PORTMAN: One of the most beautiful things about film is that we spend two hours caring about another human being’s life. The more specific point of view we hear, the more people we can care about. Ultimately it’s very much a family story, and a boy’s story and his experiences and, of course, there’s a political, historical context to his life because there’s a political historical context to all of our lives. And it obviously comes from a specific point of view because everyone’s context has its own point of view. I think Oz’s great attribute, what I love about him, is that he looks at nations as humans. He wants us to understand different people as humans. When we start remembering its peoples’ experiences, then we can empathize with them. It makes it all a lot more personal.

DEADLINE: There have been both love and darkness in your work. Which have you enjoyed exploring more?
PORTMAN:  They’re two sides of the same coin. The way that opposites tend to hold each other in their meaning. They do seem to be these two aspects of our worlds where one doesn’t exist without the other. They allow us to see the contrast between the two. Our biggest challenge is to find the love when we’re surrounded by darkness.

DEADLINE: Do you think the film can play any role, even small, in the wider conflict?
PORTMAN:  I wouldn’t want to be presumptuous in thinking it would have an important role. On a small scale, when I get to watch a movie that takes place in Mali or Saudi Arabia, or that takes place in Canada, I’m exposed to people I don’t live with. The beauty of having and supporting and promoting diverse filmmakers making their pieces is you get a look into people’s lives and specific stories and other places. We then realise we can relate to any human being who’s going through anything. That empathy you feel when you care about a character in a book, in a movie, is connective tissue hopefully.

DEADLINE: What do the words Israel and Palestine mean for you, as an idea, a symbol and a reality?
PORTMAN:  They’re so loaded with deep, strong feelings for so many people. I think it shows the very true desire of all of the people of the region to have their own sovereignty and their own dignity and freedom and peace. Ultimately it’s what we all hope for. I think it’s the only thing we can really put our energy into at his point. It’s our only step forward.
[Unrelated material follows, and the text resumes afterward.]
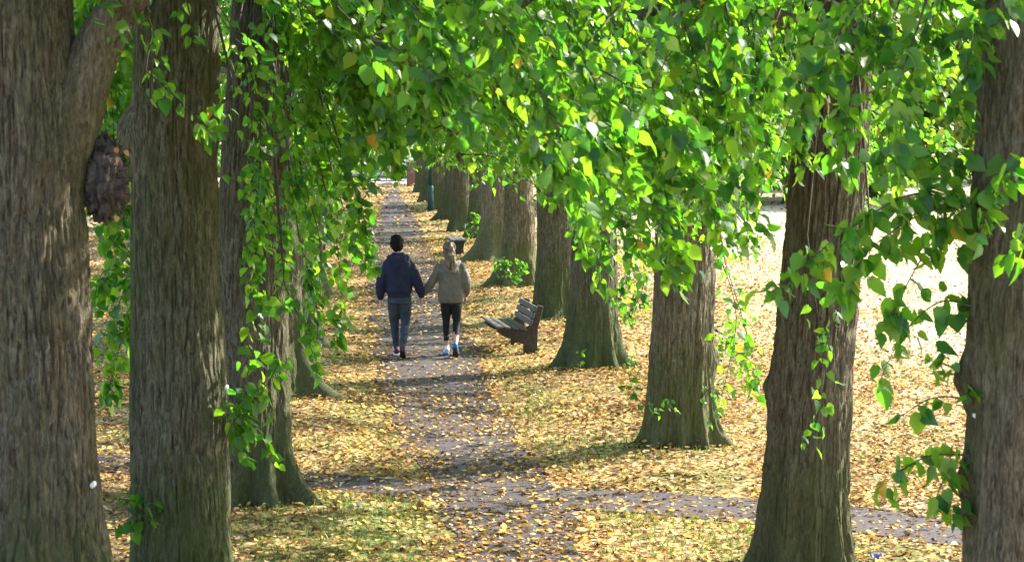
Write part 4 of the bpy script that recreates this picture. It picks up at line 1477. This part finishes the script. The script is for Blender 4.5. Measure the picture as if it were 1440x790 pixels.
# ---- man ----
p = place_person(562, 503)
man = thing('person', 'person in a navy hoodie and grey jeans, walking away on the left and holding hands', 'person', (p[0], p[1], .012), A(2), 'couple walking hand in hand')
SC = 1.0
sh_l, el_l, wr_l = (-.165, .0, 1.395), (-.268, -.04, 1.12), (-.275, .03, .855)
sh_r, el_r, wr_r = (.145, .0, 1.395), (.262, -.05, 1.13), (.330, .03, .885)
hip_l, kn_l, an_l = (-.085, .0, .92), (-.075, .13, .50), (-.045, .20, .105)
hip_r, kn_r, an_r = (.085, .0, .92), (.085, .06, .49), (.045, -.17, .165)
hc = (-.035, .045, 1.672)
b = MB()
q = head(b, hc, 1.0, A(0))
b.tube([(-.02, .0, 1.46), (-.025, .015, 1.54), (-.03, .03, 1.62)], [.062, .055, .056], 16)
ring_loft(b, [(0, 0, .86, .14, .10), (0, 0, .98, .15, .105), (0, 0, 1.1, .14, .10), (-.01, 0, 1.25, .165, .11), (-.01, 0, 1.40, .175, .10), (-.015, 0, 1.47, .11, .08), (-.02, 0, 1.5, .06, .06)])
for S_, E_, W_ in ((sh_l, el_l, wr_l), (sh_r, el_r, wr_r)):
    b.tube(smooth_curve([S_, E_, W_], 11), np.linspace(.055, .030, 11), 12)
for H_, K_, A_ in ((hip_l, kn_l, an_l), (hip_r, kn_r, an_r)):
    b.tube(smooth_curve([H_, K_, A_], 12), np.interp(np.linspace(0, 1, 12), [0, .5, .7, 1], [.085, .055, .056, .036]), 14)
    b.tube([np.array(A_), np.array(A_) + [0, .02, -.05], np.array(A_) + [0, .12, -.07]], [.036, .036, .028], 10)
hand(b, wr_l, (.08, .05, -1), (.35, .9, 0), .45)
hand(b, wr_r, (.02, .10, -1), (-.25, .9, 0), .75, 1.0, .3)
blend(b, 'body', M['skin'], man, .0065, 3)
eyes(q, man)
# hoodie
b = MB()
ring_loft(b, [(-.005, 0, .885, .155, .118), (-.005, 0, .90, .168, .13), (-.005, 0, .94, .178, .138), (-.005, -.005, .99, .197, .150), (-.005, -.008, 1.08, .196, .150), (-.005, -.01, 1.20, .200, .148), (-.008, -.01, 1.32, .212, .142),
              (-.01, -.008, 1.40, .214, .130), (-.012, -.005, 1.452, .182, .115), (-.018, .0, 1.50, .11, .088), (-.022, .008, 1.535, .078, .075)], 32)
for S_, E_, W_ in ((sh_l, el_l, wr_l), (sh_r, el_r, wr_r)):
    S2 = np.array(S_) + np.array([-.01 * np.sign(S_[0]), 0, 0])
    W2 = np.array(W_)
    C = smooth_curve([S2, E_, W2], 14)
    rr = np.interp(np.linspace(0, 1, 14), [0, .25, .5, .75, .88, .93, 1], [.080, .080, .076, .071, .066, .050, .044])
    b.tube(C, rr, 16)
# hood lying on the upper back
b.tube([(-.155, .05, 1.475), (-.135, -.06, 1.475), (-.07, -.125, 1.455), (-.015, -.140, 1.445), (.045, -.125, 1.455), (.105, -.06, 1.475), (.12, .05, 1.475)], [.038, .046, .056, .060, .056, .046, .038], 14)
b.tube([(-.10, -.115, 1.45), (-.015, -.150, 1.36), (.07, -.115, 1.45)], [.035, .048, .035], 12)
b.tube([(-.095, .02, 1.53), (-.08, -.06, 1.525), (-.02, -.09, 1.52), (.04, -.06, 1.525), (.055, .02, 1.53)], [.026, .030, .032, .030, .026], 10)
blend(b, 'hoodie', M['navy'], man, .011, 5, .022, .11)
# jeans
b = MB()
ring_loft(b, [(0, 0, .80, .165, .115), (0, 0, .88, .162, .120), (0, 0, .96, .155, .115)])
for H_, K_, A_ in ((hip_l, kn_l, an_l), (hip_r, kn_r, an_r)):
    C = smooth_curve([H_, K_, np.array(A_) + [0, 0, .01]], 16)
    b.tube(C, np.interp(np.linspace(0, 1, 16), [0, .2, .5, .75, 1], [.092, .095, .070, .060, .048]), 18)
blend(b, 'jeans', M['jeans'], man, .010, 4, .016, .07)
# hair
b = MB()
b.ball(np.array(hc) + [0, -.016, .035], (.102, .108, .104), 40, 26)
b.ball(np.array(hc) + [0, -.052, -.030], (.094, .070, .086), 30, 18)
V = np.vstack(b.v)
V = V + nrm(V - np.array(hc)) * (.010 * noise3(V[:, 0] * 60, V[:, 1] * 60, V[:, 2] * 30, 3) + .012 * noise3(V[:, 0] * 22, V[:, 1] * 22, V[:, 2] * 18, 4))[:, None]
b.v = [V]
b.build('hair', M['hair_black'], man, True)
shoe(man, an_l, A(4), A(2), M['maroon'], M['sole_white'])
shoe(man, an_r, A(-2), A(34), M['maroon'], M['sole_dark'])

# ---- woman ----
p2 = place_person(634, 502)
wom = thing('person', 'person with long blonde hair, khaki hooded jacket and black leggings, walking away', 'person', (p2[0], p2[1], .012), A(2), 'couple walking hand in hand')
sh_l, el_l = (-.160, .0, 1.355), (-.285, -.045, 1.10)
wr_l = (p[0] + .335 - p2[0] - .035, .03, .885)
sh_r, el_r, wr_r = (.165, .0, 1.36), (.235, -.06, 1.10), (.215, .05, .885)
hip_l, kn_l, an_l = (-.075, .0, .86), (-.065, .12, .48), (-.060, .16, .105)
hip_r, kn_r, an_r = (.080, .0, .86), (.085, .06, .47), (.068, -.16, .175)
hc = (-.02, .035, 1.580)
b = MB()
q = head(b, hc, .95, A(-6))
b.tube([(0, .0, 1.38), (-.008, .01, 1.46), (-.015, .025, 1.53)], [.052, .045, .047], 16)
ring_loft(b, [(0, 0, .80, .14, .10), (0, 0, .90, .15, .105), (0, 0, 1.02, .115, .085), (0, 0, 1.2, .14, .095), (0, 0, 1.33, .15, .085), (0, 0, 1.40, .085, .065), (0, 0, 1.43, .05, .05)])
for S_, E_, W_ in ((sh_l, el_l, wr_l), (sh_r, el_r, wr_r)):
    b.tube(smooth_curve([S_, E_, W_], 11), np.linspace(.045, .025, 11), 12)
for H_, K_, A_ in ((hip_l, kn_l, an_l), (hip_r, kn_r, an_r)):
    b.tube(smooth_curve([H_, K_, A_], 12), np.interp(np.linspace(0, 1, 12), [0, .5, .7, 1], [.078, .048, .050, .032]), 14)
    b.tube([np.array(A_), np.array(A_) + [0, .02, -.05], np.array(A_) + [0, .11, -.07]], [.032, .033, .026], 10)
hand(b, wr_l, (-.10, .05, -1), (.2, .95, 0), .75, .93, .3)
hand(b, wr_r, (.05, .20, -1), (-.4, .9, 0), .6, .93)
blend(b, 'body', M['skin'], wom, .0065, 3)
eyes(q, wom, .95)
b = MB()
ring_loft(b, [(.005, 0, .80, .165, .125), (.005, 0, .825, .185, .140), (.005, -.008, .87, .198, .150), (.005, -.012, .96, .192, .148), (.003, -.012, 1.08, .182, .142), (.0, -.012, 1.2, .178, .138), (0, -.01, 1.30, .178, .128),
              (0, -.006, 1.36, .162, .112), (-.002, 0, 1.405, .115, .09), (-.004, .004, 1.44, .075, .072)], 32)
for S_, E_, W_ in ((sh_l, el_l, wr_l), (sh_r, el_r, wr_r)):
    S2 = np.array(S_) + np.array([-.02 * np.sign(S_[0]), 0, -.005])
    C = smooth_curve([S2, E_, W_], 14)
    rr = np.interp(np.linspace(0, 1, 14), [0, .3, .6, .85, .93, 1], [.078, .070, .064, .056, .048, .040])
    b.tube(C, rr, 16)
blend(b, 'jacket', M['khaki'], wom, .011, 5, .024, .10)
b = MB()
b.tube([(-.13, .05, 1.40), (-.12, -.05, 1.395), (-.06, -.115, 1.375), (.0, -.135, 1.36), (.06, -.115, 1.375), (.12, -.05, 1.395), (.13, .05, 1.40)], [.034, .040, .052, .056, .052, .040, .034], 14)
b.tube([(-.10, -.10, 1.37), (-.02, -.145, 1.28), (.03, -.145, 1.27), (.10, -.10, 1.37)], [.034, .042, .042, .034], 12)
blend(b, 'hood', M['khaki_light'], wom, .010, 5, .018, .07)
b = MB()
ring_loft(b, [(0, 0, .76, .145, .10), (0, 0, .84, .150, .112), (0, 0, .92, .135, .10)])
for H_, K_, A_ in ((hip_l, kn_l, an_l), (hip_r, kn_r, an_r)):
    C = smooth_curve([H_, K_, np.array(A_)], 22)[:19]
    b.tube(C, np.interp(np.linspace(0, 1, 19), [0, .2, .5, .72, 1], [.084, .084, .058, .056, .041]), 18)
blend(b, 'leggings', M['black'], wom, .009, 4, .006, .06)
b = MB()
b.ball(np.array(hc) + [0, -.014, .030], (.097, .102, .098), 40, 26)
b.ball(np.array(hc) + [.0, -.048, -.035], (.092, .066, .100), 30, 18)
for ox, ln, wd in ((0, 1.0, 1.0), (-.035, .86, .6), (.04, .80, .62), (.018, 1.06, .45)):
    K = np.array(hc) + [ox, 0, 0]
    b.tube(smooth_curve([K + [-.005, -.085, .02], K + [.0, -.120, -.07], K + [.006, -.180, -.14 * ln], K + [.010, -.215, -.19 * ln], K + [.016, -.220, -.24 * ln], K + [.02, -.212, -.285 * ln]], 16),
           [(a_ * wd, a_ * .6 * wd) for a_ in np.interp(np.linspace(0, 1, 16), [0, .3, .6, .8, .93, 1], [.075, .080, .066, .050, .032, .008])], 40, rx=(1, 0, 0))
b.tube([np.array(hc) + [.055, -.03, -.02], np.array(hc) + [.070, -.03, -.10], np.array(hc) + [.072, -.04, -.16]], [.030, .028, .012], 20)
V = np.vstack(b.v)
V = V + nrm(V - np.array(hc)) * (.008 * noise3(V[:, 0] * 80, V[:, 1] * 80, V[:, 2] * 8, 3) + .009 * noise3(V[:, 0] * 28, V[:, 1] * 28, V[:, 2] * 7, 4))[:, None]
b.v = [V]
b.build('hair', M['hair_blonde'], wom, True)
shoe(wom, an_l, A(5), A(3), M['shoe_white'], M['shoe_blue'], s=.92)
shoe(wom, an_r, A(-4), A(36), M['shoe_blue'], M['sole_dark'], s=.92)

print('leaf faces', N_LEAVES)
DEADLINE: It feels like one can’t make a turn these days without hearing about a new Natalie Portman project.
PORTMAN (laughing):  I’m so sorry. I’m making up for lost time. It will be busy. We’ll see how all the schedule ends up. I’ve been very lucky to find several projects really exciting to me and filmmakers I am excited to work with.

DEADLINE: Will your producing grow into something more commercial from a business point of view or is it really for your own projects?
PORTMAN:  It’s more about being able to create things for myself. It’s complicated when you’re just an actor, you’re subject to waiting for something good and for someone interesting to offer you something interesting. I’ve worked long enough to know there are certain waves and periods you don’t have the opportunities you’d like to so it really was born out of that. I am hoping to create things I’d be interested in, and makes me less passive in the process. I don’t believe my job as producer is to control. I have strong beliefs in the authority and leadership of the director. I really believe in the importance of that hierarchy.